----- Given data

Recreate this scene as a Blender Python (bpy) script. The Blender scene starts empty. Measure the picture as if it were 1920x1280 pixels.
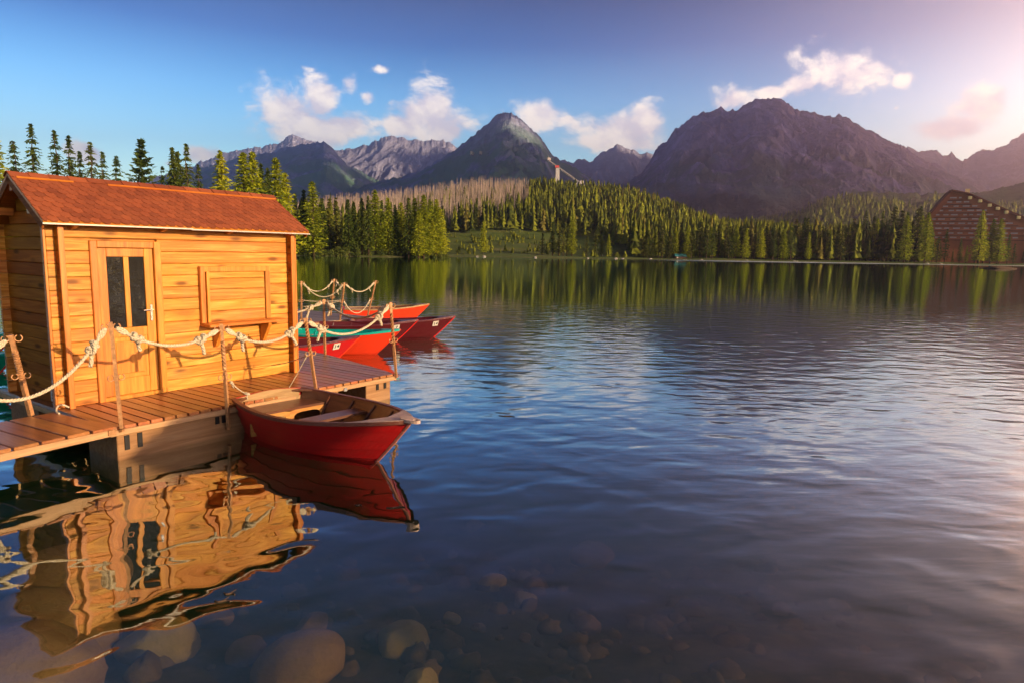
import bpy, math, random
import numpy as np
from mathutils import Vector, Matrix
random.seed(7); rng = np.random.default_rng(11)
S = bpy.context.scene
COL = S.collection
R = math.radians

# ------------------------------------------------------------------ camera
FPX, CAMH = 1250.0, 2.2
PITCH, ROLL = math.atan((640-472)/FPX), R(1.03)
vF = np.array([0, math.cos(PITCH), -math.sin(PITCH)])
_r0 = np.array([1.0, 0, 0]); _u0 = np.array([0, math.sin(PITCH), math.cos(PITCH)])
vR = math.cos(ROLL)*_r0 + math.sin(ROLL)*_u0
vU = -math.sin(ROLL)*_r0 + math.cos(ROLL)*_u0
vC = np.array([0, 0, CAMH])
cam = bpy.data.cameras.new('camera'); cam_o = bpy.data.objects.new('camera', cam); COL.objects.link(cam_o)
cam.sensor_width = 36; cam.lens = 36*FPX/1920; cam.clip_start = .05; cam.clip_end = 40000
m = Matrix.Identity(4)
for i in range(3):
    m[i][0], m[i][1], m[i][2], m[i][3] = vR[i], vU[i], -vF[i], vC[i]
cam_o.matrix_world = m
S.camera = cam_o
S.render.resolution_x, S.render.resolution_y = 1024, 682
S.view_settings.view_transform = 'Standard'; S.view_settings.look = 'None'
S.view_settings.exposure = 1.68; S.view_settings.gamma = 1
S.cycles.use_denoising = True
S.cycles.max_bounces = 6; S.cycles.diffuse_bounces = 2; S.cycles.glossy_bounces = 3
S.cycles.transparent_max_bounces = 12; S.cycles.volume_bounces = 0
S.cycles.caustics_reflective = False; S.cycles.caustics_refractive = False
S.cycles.sample_clamp_indirect = 4.0

def ray(px, py): return vF + vR*(px-960)/FPX + vU*(640-py)/FPX
def onz(px, py, z):
    d = ray(px, py); return vC + d*(z-CAMH)/d[2]
def ondepth(px, py, y):
    d = ray(px, py); return vC + d*(y/d[1])
def onplane(px, py, p0, n):
    d = ray(px, py); return vC + d*(np.dot(p0-vC, n)/np.dot(d, n))

# ------------------------------------------------------------------ sun and sky
SUN_AZ, SUN_EL = 120.0, 14.0            # azimuth clockwise from the view direction (+Y)
sdir = np.array([math.sin(R(SUN_AZ))*math.cos(R(SUN_EL)), math.cos(R(SUN_AZ))*math.cos(R(SUN_EL)), math.sin(R(SUN_EL))])
sun = bpy.data.lights.new('sun', 'SUN'); sun.energy = 5.0; sun.angle = R(.5); sun.color = (1, .72, .40)
sun_o = bpy.data.objects.new('sun', sun); COL.objects.link(sun_o)
sun_o.rotation_euler = Vector(sdir).to_track_quat('Z', 'Y').to_euler()
sun_o.location = (30, -20, 40)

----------

**Brief**: Write the material out again exactly as it appears, dropping the pictures.

**Problem solution**:
Recreate this scene as a Blender Python (bpy) script. The Blender scene starts empty. Measure the picture as if it were 1920x1280 pixels.
import bpy, math, random
import numpy as np
from mathutils import Vector, Matrix
random.seed(7); rng = np.random.default_rng(11)
S = bpy.context.scene
COL = S.collection
R = math.radians

# ------------------------------------------------------------------ camera
FPX, CAMH = 1250.0, 2.2
PITCH, ROLL = math.atan((640-472)/FPX), R(1.03)
vF = np.array([0, math.cos(PITCH), -math.sin(PITCH)])
_r0 = np.array([1.0, 0, 0]); _u0 = np.array([0, math.sin(PITCH), math.cos(PITCH)])
vR = math.cos(ROLL)*_r0 + math.sin(ROLL)*_u0
vU = -math.sin(ROLL)*_r0 + math.cos(ROLL)*_u0
vC = np.array([0, 0, CAMH])
cam = bpy.data.cameras.new('camera'); cam_o = bpy.data.objects.new('camera', cam); COL.objects.link(cam_o)
cam.sensor_width = 36; cam.lens = 36*FPX/1920; cam.clip_start = .05; cam.clip_end = 40000
m = Matrix.Identity(4)
for i in range(3):
    m[i][0], m[i][1], m[i][2], m[i][3] = vR[i], vU[i], -vF[i], vC[i]
cam_o.matrix_world = m
S.camera = cam_o
S.render.resolution_x, S.render.resolution_y = 1024, 682
S.view_settings.view_transform = 'Standard'; S.view_settings.look = 'None'
S.view_settings.exposure = 1.68; S.view_settings.gamma = 1
S.cycles.use_denoising = True
S.cycles.max_bounces = 6; S.cycles.diffuse_bounces = 2; S.cycles.glossy_bounces = 3
S.cycles.transparent_max_bounces = 12; S.cycles.volume_bounces = 0
S.cycles.caustics_reflective = False; S.cycles.caustics_refractive = False
S.cycles.sample_clamp_indirect = 4.0

def ray(px, py): return vF + vR*(px-960)/FPX + vU*(640-py)/FPX
def onz(px, py, z):
    d = ray(px, py); return vC + d*(z-CAMH)/d[2]
def ondepth(px, py, y):
    d = ray(px, py); return vC + d*(y/d[1])
def onplane(px, py, p0, n):
    d = ray(px, py); return vC + d*(np.dot(p0-vC, n)/np.dot(d, n))

# ------------------------------------------------------------------ sun and sky
SUN_AZ, SUN_EL = 120.0, 14.0            # azimuth clockwise from the view direction (+Y)
sdir = np.array([math.sin(R(SUN_AZ))*math.cos(R(SUN_EL)), math.cos(R(SUN_AZ))*math.cos(R(SUN_EL)), math.sin(R(SUN_EL))])
sun = bpy.data.lights.new('sun', 'SUN'); sun.energy = 5.0; sun.angle = R(.5); sun.color = (1, .72, .40)
sun_o = bpy.data.objects.new('sun', sun); COL.objects.link(sun_o)
sun_o.rotation_euler = Vector(sdir).to_track_quat('Z', 'Y').to_euler()
sun_o.location = (30, -20, 40)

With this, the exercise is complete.